Une manière de contourner la loi. Cette dernière, elle-même stérile, ne reconnaît pas un journaliste tant qu’il n’a pas de contrat et tant qu’il n’est pas membre du syndicat. Cette même loi ne reconnaît que la presse écrite. Ceux travaillant pour des sites d’information ou pour des télés ne sont pas couverts par la loi. « Qui est le journaliste? C’est aujourd’hui son identification qui pose problème », dit Diaa Rachwane, président du syndicat. Il vient de rencontrer samedi le ministre de l’Intérieur pour réclamer la mise en place d’une cellule de crise au syndicat et au ministère. Un officier serait chargé sur le terrain des questions des journalistes et 100 gilets pare-balles leur seront fournis. A ce jour, seuls 30 ont été livrés alors que le ministre de la Défense se serait engagé à en fournir d’autres. Parallèlement, les journalistes devraient commencer à s’entraîner au travail dans « les zones de combats » à partir de la semaine prochaine. « Nous avons écrit à 60 publications, seules 6 nous ont répondu », se lamente Rachwane qui tient une réunion ce mercredi avec tous les rédacteurs en chef égyptiens.
Des solutions sur le court terme, il ne le cache pas, « insuffisantes aussi », dit-il, « mais la protection des journalistes incombe à leurs institutions en principe ». La législation fait défaut aussi (lire article page 5). La Constitution ne permet que la fondation d’un seul syndicat pour chaque métier. « Il faudrait alors fonder un pour les journalistes électroniques et un autre pour les journalistes de télévision. Mais nous sommes obligés d’attendre l’élection du futur Parlement », précise Rachwane.
La situation inquiétante des journalistes et de leur conditions de travail doit être placée dans un contexte plus large, celui des libertés en Egypte. Les journalistes sont pris pour cible et parfois incarcérés en tant que terroristes. C’était le cas du journaliste d’Al-Masry Al-Youm Mohamad Abou-Deraa, déféré devant un tribunal militaire parce qu’il a osé publier une version des événements dans le Sinaï, par la voix des habitants, qui va à l’encontre de la version officielle. Une équiped’Al-Jazeera en langue anglaise a été incarcérée en décembre 2013 pour appartenance à « une organisation terroriste », en allusion à la confrérie des Frères musulmans.

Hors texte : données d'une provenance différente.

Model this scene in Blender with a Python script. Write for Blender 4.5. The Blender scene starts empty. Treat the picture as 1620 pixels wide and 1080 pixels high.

Depuis plus de 8 mois, le journaliste de la même chaîne en arabe Abdallah Al-Chami a été arrêté et il n’y a toujours pas de charges contre lui. Censure, détention, meurtre, la liberté de la presse se détériore de façon alarmante. La chasse aux journalistes, égyptiens ou étrangers, ne fait plus aucun doute. L’Egypte a ainsi pris la place de la Somalie pour devenir le troisième pays le plus meurtrier pour les journalistes, derrière la Syrie et l’Iraq, selon le Comité pour la protection des journalistes. PourGoldstein, « tant que le gouvernement ne met pas fin à l’impunité dont jouit la police, les journalistes ne seront pas à l’abri du danger ».